Merci d’avoir créer ce projet, ce rêve et de m’avoir permis de faire un bout de chemin ensemble. Il y a de quoi être fière du catalogue et je serai présente pour soutenir ton prochain projet.
Prends soin de toi !
Merci Tiphanya. C’était avec plaisir et ta présence a été d’une aide précieuse… Je ne connais pas encore le prochain projet mais il sera toujours en lien avec le voyage.
Je te souhaite une pause revigorante et pleine de douceur.
Merci beaucoup Laurent… Cela fait plaisir de te voir par ici et merci pour ton soutien.
Chère Laurence,
Merci de tout coeur de nous avoir fait vivre cette émouvante aventure éditoriale et pour cette belle réalisation!
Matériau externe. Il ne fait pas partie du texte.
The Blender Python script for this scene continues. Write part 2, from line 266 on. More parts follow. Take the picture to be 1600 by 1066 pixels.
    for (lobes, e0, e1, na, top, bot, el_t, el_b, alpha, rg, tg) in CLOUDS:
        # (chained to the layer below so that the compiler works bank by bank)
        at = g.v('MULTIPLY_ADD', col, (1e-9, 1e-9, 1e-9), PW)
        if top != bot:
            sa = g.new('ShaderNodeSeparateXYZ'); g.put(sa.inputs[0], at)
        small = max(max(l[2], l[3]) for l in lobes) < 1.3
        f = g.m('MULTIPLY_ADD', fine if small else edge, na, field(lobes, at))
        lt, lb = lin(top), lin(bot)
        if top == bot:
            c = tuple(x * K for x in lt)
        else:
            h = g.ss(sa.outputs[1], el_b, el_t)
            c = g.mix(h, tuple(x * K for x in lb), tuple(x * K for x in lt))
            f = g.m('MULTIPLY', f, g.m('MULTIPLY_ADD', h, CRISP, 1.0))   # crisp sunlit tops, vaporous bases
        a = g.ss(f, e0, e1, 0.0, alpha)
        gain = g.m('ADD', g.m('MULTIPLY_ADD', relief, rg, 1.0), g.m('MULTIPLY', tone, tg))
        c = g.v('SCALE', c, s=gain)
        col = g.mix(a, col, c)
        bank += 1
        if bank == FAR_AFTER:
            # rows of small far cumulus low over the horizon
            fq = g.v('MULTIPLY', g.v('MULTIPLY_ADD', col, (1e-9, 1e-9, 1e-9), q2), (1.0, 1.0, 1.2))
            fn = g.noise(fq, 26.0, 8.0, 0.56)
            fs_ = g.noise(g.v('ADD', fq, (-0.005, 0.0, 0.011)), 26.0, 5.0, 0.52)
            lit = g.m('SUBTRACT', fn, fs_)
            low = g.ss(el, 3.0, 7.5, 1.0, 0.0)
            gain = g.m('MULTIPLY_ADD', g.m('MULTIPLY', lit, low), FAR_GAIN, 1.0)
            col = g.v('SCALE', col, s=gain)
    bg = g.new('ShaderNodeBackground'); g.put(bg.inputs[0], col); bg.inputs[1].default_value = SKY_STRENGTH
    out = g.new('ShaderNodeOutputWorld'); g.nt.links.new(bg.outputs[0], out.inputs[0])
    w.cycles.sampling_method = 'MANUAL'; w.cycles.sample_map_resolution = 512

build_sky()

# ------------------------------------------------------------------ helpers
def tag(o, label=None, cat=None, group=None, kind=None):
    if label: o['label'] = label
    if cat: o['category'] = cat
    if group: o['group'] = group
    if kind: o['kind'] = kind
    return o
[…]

Bon vent à toi et à ta famille,
Amitiés,
Nicolas et Hector
Merci à vous… Votre livre est une merveille. Amitiés, Laurence
Laurence, merci pour ce que tu es, merci pour toute l’humanité que tu mets dans tes projets et dans ton quotidien. Merci pour ta force et ta sensibilité. Tu as créé autour de toi un bel écosystème, au delà d’un catalogue d’ouvrages, tu as tissé une toile puissante qui sera là pour te soutenir si, et quand, tu en auras besoin dans le futur, sache le !
Des bises à toi et à ta famille, et à très vite !
Merci beaucoup Marine pour ton message qui me touche. Ce projet a été l’occasion de très belles rencontres et de liens tissés.